El Wall Street Journal se hace eco de dos publicaciones recientes sobre Corea del Norte.
The Cleanest Race: How North Koreans See Themselves and Why It Matters, de B.R. Myers:
In attempting to understand North Korea, Mr. Myers argues, outsiders almost invariably get it wrong. The country's dominant ideology is not Communism or Stalinism or Marxist-Leninism. Nor is it Confucianism or even the regime's governing doctrine, called Juche Thought, usually translated as "self-reliance."
The real North Korean worldview, Mr. Myers notes, is based on a belief in the unique moral superiority of the Korean race. The closest analogy is the fervent nationalist ideology that governed prewar Japan and influenced North Korea's founding fathers. Having grown up in colonial Korea, they embraced Japan's propaganda methods after coming to power in 1948. Kim Il Sung, the founder of the Democratic People's Republic of Korea—the North's full name—even had himself photographed, Hirohito-like, astride a white stallion.
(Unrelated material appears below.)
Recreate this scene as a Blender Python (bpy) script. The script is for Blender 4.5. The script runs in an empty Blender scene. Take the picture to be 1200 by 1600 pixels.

Nothing to Envy: Ordinary Lives in North Korea, de Barbara Demick:
But what about the vast rest of the population? A reading of Barbara Demick's "Nothing to Envy," about the lives of "ordinary" North Koreans, indicates that many of them no longer buy into the regime's propaganda. The author, a reporter for the Los Angeles Times, profiles six North Koreans who are now living in the South. All survived the "Arduous March," the propaganda machine's name for the famine of the mid-1990s that killed perhaps as many as two million, or one-tenth of the North's population. All made the dangerous decision to flee their country and build new lives in South Korea.
"Nothing to Envy" depicts a society in chaos, where people have lost confidence in their government but don't yet have the will or the tools to rebel. Ms. Demick doesn't offer a view of what the future holds for the totalitarian regime that has oppressed North Koreans for six decades. But the growing discontent can't bode well for the regime's long-term health.